It might shock you to hear this, but I wasn't personally invited to the pre-production meeting between director Oliver Stone and World Trade Center screenwriter Andrea Berloff. But having suffered through this hilariously bad movie—not once, but twice—I think I have a pretty good idea how the meeting went down.—CB

Oliver Stone: Okay, Andrea. You ready to kick some ideas around for World Trade Center?

Andrea Berloff: I sure am! It's such complex material—the biggest story of our lifetime. So many cover-ups, so many ideologies. I can’t wait to get started!

OS: Whoa, whoa, whoa—hang on there, missy. You must have me confused with the old Oliver Stone—the one who used to like to push buttons and explore ideas. That's not me any more! No, what I'm thinking of for this one is a happy 9/11 movie. No one wants to be depressed at the movies anymore.

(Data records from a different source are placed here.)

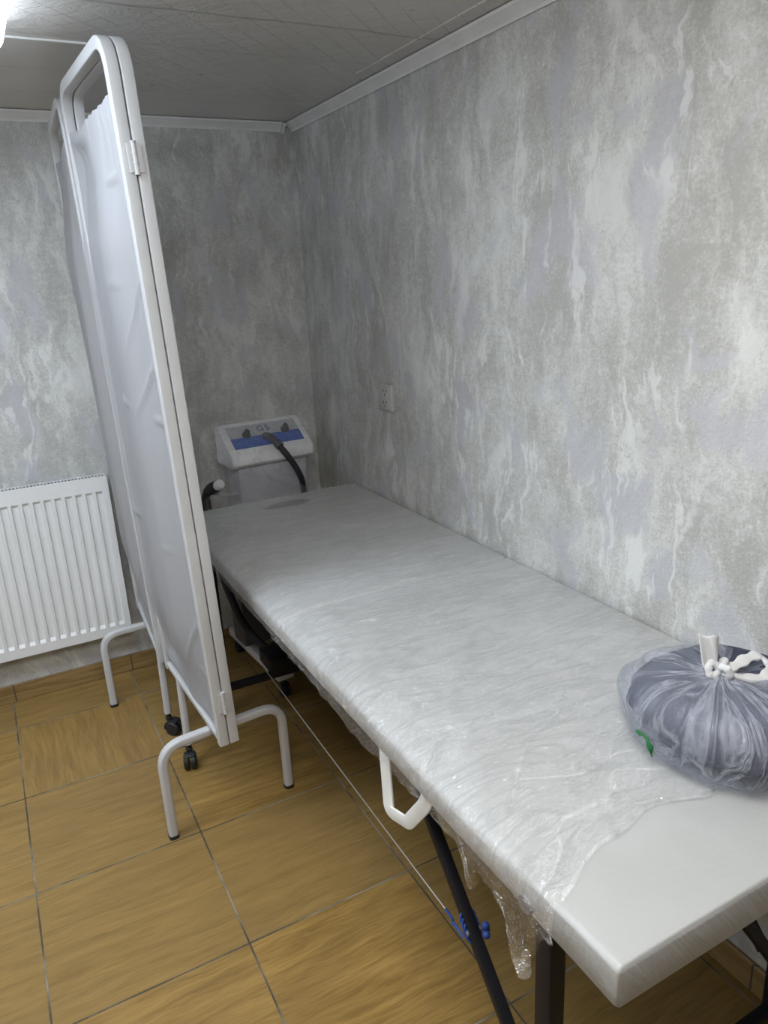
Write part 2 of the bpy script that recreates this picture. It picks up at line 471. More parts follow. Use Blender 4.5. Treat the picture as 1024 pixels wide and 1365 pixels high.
# narrow strip where the patterned ceiling covering meets the plain boards
bm = bmesh.new(); box(bm, (-1.75, -.774, ZC-.004), (-.80, -.766, ZC+.001), .001, 1)
structure('trim_4', bm, 'trim', smooth=False)
bm = bmesh.new(); box(bm, (-.086, YN, ZC-.003), (-.078, -.70, ZC+.001), .001, 1)
structure('trim_5', bm, 'ceiling', smooth=False)

# ------------------------------------------------------------------ radiator
RX0, RX1, RZ0, RZ1, RYF = -2.02, -.845, .200, .806, -.076
def radiator():
    t = thing('radiator', 'white ribbed panel radiator under the back wall, left of the folding screen', 'radiator', ((RX0+RX1)/2, -.04, RZ0))
    pitch = .0344
    # heightfield front: flat border, recessed vertical channels with closed ends
    xs = []
    n = int((RX1 - RX0 - .03) / pitch); x0 = RX1 - .016 - n * pitch
    prof = [(.0, 0), (.0046, 0), (.0078, 1), (.0266, 1), (.0298, 0)]
    cols = [(RX0, 0), (x0 - .002, 0)]
    for k in range(n):
        for dx, d in prof: cols.append((x0 + k * pitch + dx, d))
    cols += [(RX1 - .010, 0), (RX1, 0)]
    zr = [(RZ0, 0), (RZ0+.034, 0), (RZ0+.046, 1), (RZ1-.060, 1), (RZ1-.050, 0), (RZ1, 0)]
    bm = bmesh.new()
    grid(bm, [[V((x, RYF + .0075 * dz * dx, z)) for x, dx in cols] for z, dz in zr])
    # turned edges of the sheet
    box(bm, (RX0, RYF, RZ1-.0005), (RX1, RYF+.014, RZ1+.002), .0008, 1)
    box(bm, (RX0, RYF+.0003, RZ0-.003), (RX1, RYF+.012, RZ0+.0008), .0008, 1)
    link_bm('front_panel', bm, 'enamel', t, angle=30)
    bm = bmesh.new(); box(bm, (RX0, -.0155, RZ0), (RX1, -.0135, RZ1-.014), .002, 2)
    link_bm('back_panel', bm, 'enamel', t)
    for sx in (RX0, RX1 - .002):
        bm = bmesh.new(); box(bm, (sx, RYF+.003, RZ0+.01), (sx+.002, -.012, RZ1))
        link_bm('side_panel', bm, 'enamel', t, smooth=False)
    # pierced top grille: crossbars with open slots between
    bm = bmesh.new(); k = RX0 + .004
    while k < RX1 - .006:
        box(bm, (k, -.060, RZ1-.004), (k+.0038, -.014, RZ1-.001)); k += .0112
    box(bm, (RX0, -.0625, RZ1-.004), (RX1, -.056, RZ1-.0008)); box(bm, (RX0, -.0155, RZ1-.004), (RX1, -.012, RZ1-.0008))
    link_bm('top_grille', bm, 'enamel', t, smooth=False)
    bm = bmesh.new(); box(bm, (RX0+.003, -.062, RZ0+.03), (RX1-.003, -.016, RZ1-.0065))  # dark block stands in for the shade below the grille slots
    link_bm('shade_core', bm, 'dark', t, smooth=False)
    for x in (RX0 + .25, RX1 - .25):
        bm = bmesh.new(); box(bm, (x, -.0128, RZ0+.06), (x+.04, -.0005, RZ1-.06), .002, 1)
        link_bm('wall_bracket', bm, 'enamel', t, smooth=False)
radiator()

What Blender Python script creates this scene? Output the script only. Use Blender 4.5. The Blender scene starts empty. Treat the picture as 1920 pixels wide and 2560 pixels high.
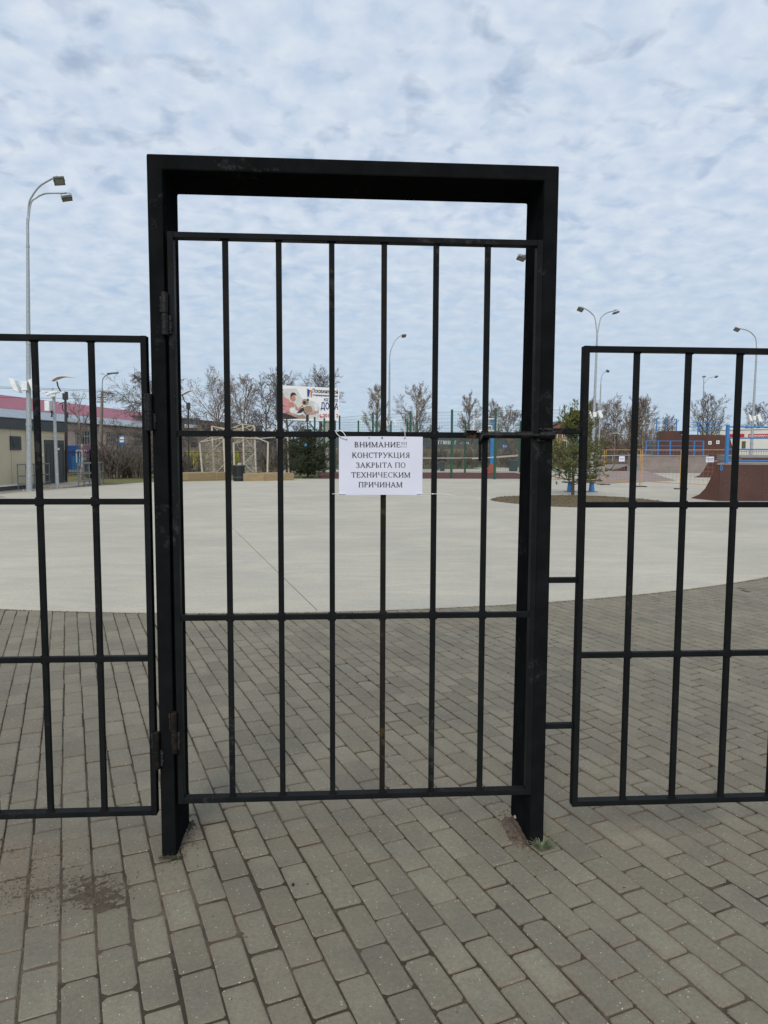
import bpy, math, random
from math import sin, cos, pi, radians as rad, sqrt, atan2, tan
from mathutils import Vector, noise as mnoise, Matrix
rng = random.Random(7)
S = bpy.context.scene
COL = S.collection

# ------------------------------------------------------------------ camera
FOC, YAW, PITCH, ROLL, EYE = 1800.0, 0.0645566, 0.0833698, 0.0042206, 1.6
GY, GX, GW, GH, GT, GD = 2.778, -0.6964, 1.5365, 2.6826, 0.0563, 0.2605   # gate frame: y, x, width, height, face, depth
Fv = Vector((sin(YAW)*cos(PITCH), cos(YAW)*cos(PITCH), -sin(PITCH)))
_R = Vector((cos(YAW), -sin(YAW), 0)); _U = _R.cross(Fv)
Rv = _R*cos(ROLL) + _U*sin(ROLL); Uv = _U*cos(ROLL) - _R*sin(ROLL)
cd = bpy.data.cameras.new('camera'); cam = bpy.data.objects.new('camera', cd); COL.objects.link(cam)
m = Matrix((Rv, Uv, -Fv)).transposed().to_4x4(); m.translation = Vector((0, 0, EYE)); cam.matrix_world = m
cd.sensor_fit = 'VERTICAL'; cd.sensor_height = 36; cd.lens = FOC/2560*36; cd.clip_start = 0.05; cd.clip_end = 3000
S.camera = cam
S.render.resolution_x, S.render.resolution_y = 768, 1024

# ------------------------------------------------------------------ light
SUN_EL, SUN_AZ = rad(35), rad(-165)          # azimuth from +Y, clockwise
w = bpy.data.worlds.new('World'); S.world = w; w.use_nodes = True
nt = w.node_tree; N = nt.nodes; L = nt.links; N.clear()
def nd(nt, t, **k):
    n = nt.nodes.new(t)
    for a, b in k.items():
        if a == 'ins':
            for i, v in b.items(): n.inputs[i].default_value = v
        else: setattr(n, a, b)
    return n
sky = nd(nt, 'ShaderNodeTexSky', sky_type='NISHITA', sun_disc=False, sun_elevation=SUN_EL, sun_rotation=SUN_AZ, air_density=1.0, dust_density=0.4, ozone_density=3.0)
tc = nd(nt, 'ShaderNodeTexCoord'); sx = nd(nt, 'ShaderNodeSeparateXYZ'); L.new(tc.outputs['Generated'], sx.inputs[0])
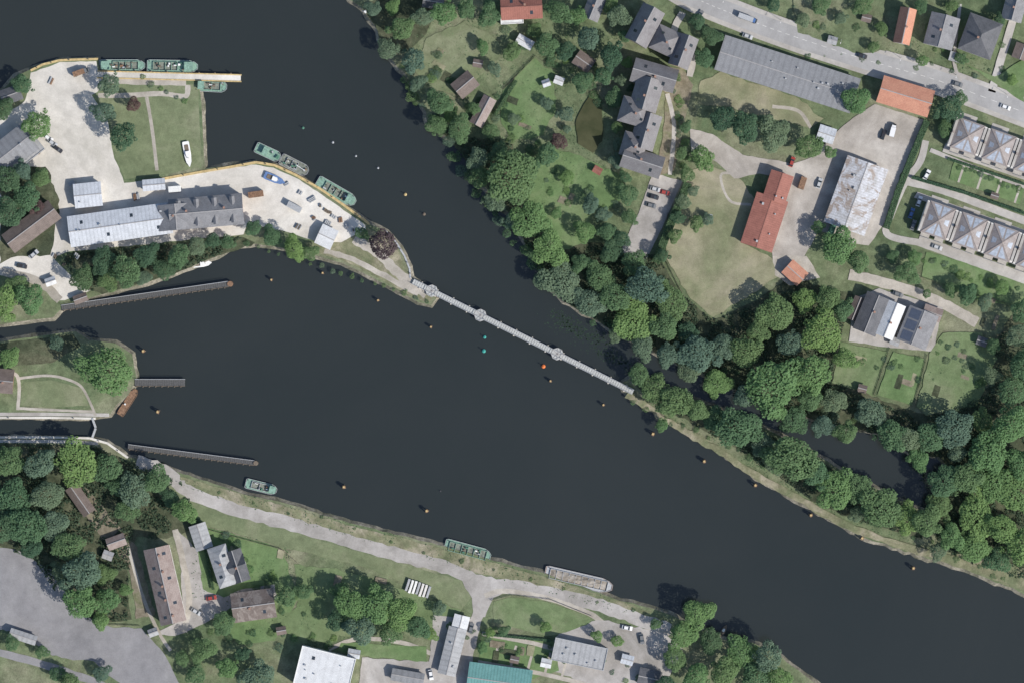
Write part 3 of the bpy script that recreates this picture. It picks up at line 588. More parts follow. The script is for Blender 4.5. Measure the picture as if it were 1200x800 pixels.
def house(name,label,cat,x,y,L,Wd,ang,h=5.2,rh=2.6,roof='grey',wall='render',kind='gable',chim=1,sky=0,dorm=0,solar=0,vent=0,group=None,win=True,ridge=None):
    L*=S; Wd*=S
    r=thing(name,label,cat,W(x,y,LZ),-math.radians(ang),group)
    w=MB(); ro=MB()
    if kind=='gable':
        gable_walls(w,L,Wd,h,rh); gable_roof(ro,L,Wd,h,rh)
    elif kind=='cross':
        gable_walls(w,L,Wd,h,rh); gable_roof(ro,L,Wd,h,rh)
        gable_walls(w,Wd*1.06,L*.62,h-.003,rh-.01,1); gable_roof(ro,Wd*1.06,L*.62,h-.003,rh-.01,ax=1,dz=0.035)
    elif kind=='hip':
        w.box(-L/2,L/2,-Wd/2,Wd/2,-.3,h); o_=.5; a=L/2+o_; b=Wd/2+o_; q=max(0.3,L/2-Wd/2)
        ro.add([(-a,-b,h+.01),(a,-b,h+.01),(a,b,h+.01),(-a,b,h+.01),(-q,0,h+rh),(q,0,h+rh)],[(3,2,1,0),(0,1,5,4),(1,2,5),(2,3,4,5),(3,0,4)])
    else:
        w.box(-L/2,L/2,-Wd/2,Wd/2,-.3,h)
        ro.box(-L/2-.1,L/2+.1,-Wd/2-.1,Wd/2+.1,h+.01,h+.25)
        e=MB()
        for s in (-1,1):
            e.cbox(0,s*(Wd/2),h+.4,L+.3,.22,.3); e.cbox(s*(L/2),0,h+.4,.22,Wd-.24,.3)
    w.build('wall',M[wall],r); R_=ro.build('roof',R[roof],r)
    if kind=='flat': e.build('parapet',M['metal'] if roof!='white' else M['white'],r)
    k=rh/(Wd/2) if kind!='flat' else 0
    rng=random.Random(int(x*7+y*13))
    if kind in('gable','cross'):
        c=MB(); c.bar((-L/2-.45,0,h+rh+.25),(L/2+.45,0,h+rh+.25),.35,.12); c.build('ridge_cap',ridge or (M['ridge_red'] if roof=='red' else M['gwall']),R_)
    for i in range(chim):
        cx=(-L/2+L*(i+.5+rng.uniform(-.1,.1))/chim); cy=rng.choice((-1,1))*Wd*.08
        c=MB(); zt=h+rh+.7; c.cbox(cx,cy,zt-.9,.7,.7,1.8); c.cbox(cx,cy,zt+.06,.85,.85,.12); c.build('chimney',M['brick'],R_)
    for i in range(sky):
        s=(-1)**i; cx=-L/2+L*(i+.5)/sky; yy=s*Wd*.27; zz=h+rh-abs(yy)*k+.27 if kind!='flat' else h+.4
        c=MB(); d=.7
        c.add([(cx-.6,yy-d,zz+ (s*d*k)),(cx+.6,yy-d,zz+(s*d*k)),(cx+.6,yy+d,zz-(s*d*k)),(cx-.6,yy+d,zz-(s*d*k)),(cx-.6,yy-d,zz-.1+(s*d*k)),(cx+.6,yy-d,zz-.1+(s*d*k)),(cx+.6,yy+d,zz-.1-(s*d*k)),(cx-.6,yy+d,zz-.1-(s*d*k))],[(0,1,2,3),(0,4,5,1),(1,5,6,2),(2,6,7,3),(3,7,4,0)])
        c.build('skylight',M['glass'],R_)
    for i in range(dorm):
        for s in ((-1,1) if dorm>1 else (1,)):
            cx=-L/2+L*(i+.5)/dorm; c=MB(); q=MB()
            y0=s*Wd*.12; y1=s*Wd*.42; zb=h+rh-abs(y1)*k; zt=zb+1.5
            c.box(cx-.8,cx+.8,min(y0,y1),max(y0,y1),zb-.1,zt)
            c.build('dormer',M[wall],R_)
            q.add([(cx-1.05,y0*.6,zt+.0),(cx,y0*.6,zt+.7),(cx+1.05,y0*.6,zt),(cx-1.05,y1*1.08,zt+.01),(cx,y1*1.08,zt+.71),(cx+1.05,y1*1.08,zt+.01)],[(0,1,4,3),(1,2,5,4),(3,4,5),(2,1,0),(0,3,5,2)])
            q.build('dormer_roof',R[roof],R_)
    for i in range(solar):
        cx=-L/2+L*(i+.5)/solar; c=MB(); y0,y1=Wd*.08,Wd*.44
        z0=h+rh-y0*k+.3; z1=h+rh-y1*k+.3; a=L/solar*.42
        c.add([(cx-a,y0,z0),(cx+a,y0,z0),(cx+a,y1,z1),(cx-a,y1,z1),(cx-a,y0,z0-.06),(cx+a,y0,z0-.06),(cx+a,y1,z1-.06),(cx-a,y1,z1-.06)],[(0,1,2,3),(0,4,5,1),(1,5,6,2),(2,6,7,3),(3,7,4,0)])
        c.build('solar_panel',M['solar'],R_)
    for i in range(vent):
        cx=rng.uniform(-.42,.42)*L; cy=rng.uniform(-.36,.36)*Wd; zz=(h+rh-abs(cy)*k if kind!='flat' else h)+.22
        c=MB(); a=rng.uniform(.35,.9); c.cbox(cx,cy,zz+.3,a,a*.8,.7); c.cbox(cx,cy,zz+.7,a*1.15,a*.95,.08); c.build('roof_vent',M['metal'],R_)
    if win: openings(r,L,Wd,h,kind)
    return r
def terrace_house(label,x,y,L,Wd,ang,group):
    # pyramid roof with two tiled faces and two glazed faces, narrow flat roof on each side
    L*=S; Wd*=S; h=6.2; zr=8.6
    r=thing('terrace_house',label,'house',W(x,y,LZ),-math.radians(ang),group)
    a,b=L/2,Wd*.4; A_=a*.84; B_=b+.3
    w=MB(); w.box(-a+.02,a-.02,-b,b,-.3,h-.35); w.build('wall',M['render'],r)
    ro=MB()
    P=[(-A_,-B_,h-.2),(A_,-B_,h-.2),(A_,B_,h-.2),(-A_,B_,h-.2),(0,0,zr)]
    ro.add(P,[(3,2,1,0),(0,1,4),(1,2,4),(2,3,4),(3,0,4)])
    R_=ro.build('roof',R['bgrey'],r)
    def pan(pts,nm,mt,ax):
        p=MB(); q=[]
        for tx,ty in pts:
            z=zr-(zr-h+.2)*abs(ty)+.06
            q.append((A_*tx,B_*ty,z) if ax==0 else (A_*ty,B_*tx,z))
        p.add(q+[(a_,b_,c_-.05) for a_,b_,c_ in q],[(0,1,2,3),(7,6,5,4),(0,4,5,1),(1,5,6,2),(2,6,7,3),(3,7,4,0)]); p.build(nm,mt,R_)
    for sy in (-1,1):
        pan([(-.66,sy*.9),(-.06,sy*.9),(-.06,sy*.25),(-.12,sy*.25)],'glazed_panel',M['panel'],0)
        pan([(.06,sy*.9),(.66,sy*.9),(.12,sy*.25),(.06,sy*.25)],'glazed_panel',M['panel'],0)
        pan([(-.2,sy*.78),(.2,sy*.78),(.12,sy*.45),(-.12,sy*.45)],'skylight',M['panel'],1)
    v=MB()
    for sx in (-1,1):
        for sy in (-1,1): v.bar((0,0,zr+.03),(sx*A_,sy*B_,h-.15),.22,.1)
    v.build('hip_cap',M['clay'],R_)
    for sx in (-1,1):
        fl_=MB(); fl_.box(min(sx*A_,sx*(a-.01)),max(sx*A_,sx*(a-.01)),-b*.9,b*.9,h-.34,h+.2); fl_.build('flat_roof',M['side'],r)
    c=MB(); c.cbox(-a+.5,0,h+.9,.8,.9,1.4); c.build('chimney',M['clay'],r)
    for sx in (-1,1):
        bl=MB(); bl.box(sx*a*.45-a*.28,sx*a*.45+a*.28,-b-1.8,-b-.01,2.7,2.9); bl.build('balcony',M['side'],r)
    rl=MB(); rl.box(-a*.7,a*.7,-b-1.9,-b-1.82,2.6,3.8); rl.build('balcony_rail',M['metal'],r)
    sl=MB(); sl.box(-a*.8,a*.3,b+.02,b+3,-.3,.15); sl.build('patio',M['side'],r)
    openings(r,L,b*2,h,'gable')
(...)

AB: Ohhhh-kay. I think I see where you're going with this. How about this: We start the movie with the Twin Towers falling...but we end with a picnic?

OS: Now you're talking! Everyone loves a picnic! WTC’s going to be about these two cops trapped in the rubble. One of them—Nicolas Cage—is going to be a salty veteran and the other’s going to be—

AB: An ethnic rookie! With a pregnant wife at home!

OS: Bingo! I can't believe you were available for this job on such short notice. So what would two cops trapped in the rubble of the Twin Towers talk about?

AB: They'd probably be like, "Hey Sarge—you have any kids?" or like, "Don’t you die on me. If you die, then I'm gonna die, so don’t you die!"

OS: Perfect! See, this movie's writing itself! But they should be more like, "Wheeze! Cough! Tell my wife I love her! Cough! Wheeze!"

AB: Oliver, you're so brilliant. We have half the movie written already! So how else are we going to prevent the audience from getting sad or reflective?

OS: The wives are going to be key. We'll keep flashing back to their wives at home. And even though their husbands are missing and presumed dead in the wreckage, get this: They'll hardly shed a tear! They'll just be, like, uh, worried. Or distracted.

AB: Whoa! This just came to me! What if one of them is doing the laundry while she's watching CNN, and when she folds Nicolas Cage's jeans, she pauses to smell them then looks off into the distance and shakes her head longingly.

OS: This is great! I just met you four minutes ago, and the movie's practically written. But I've got a curveball for you: I want to put Jesus in the movie.

AB: Like a big glowing orb or something?

OS: Andrea, Andrea—you're thinking too hard. I mean an actual Jesus look-alike, with the beard and the flowing robes and everything. But get this—he's going to be holding out bottled water for the trapped rookie. What do you think?

AB: Oliver, that's so powerful. You're a genius. But it just occurred to me. It seems like this movie has nothing to do with 9/11. It's really just a search-and-rescue movie.

OS: Hey, United 93 was a '9/11 movie,' and 14 people saw it. Two guys trapped under concrete and metal is so much more...universal. Don't you think?

AB: I can see it now. Nicolas Cage is...Baby Jessica!

OS: Boom. There's our movie. High five!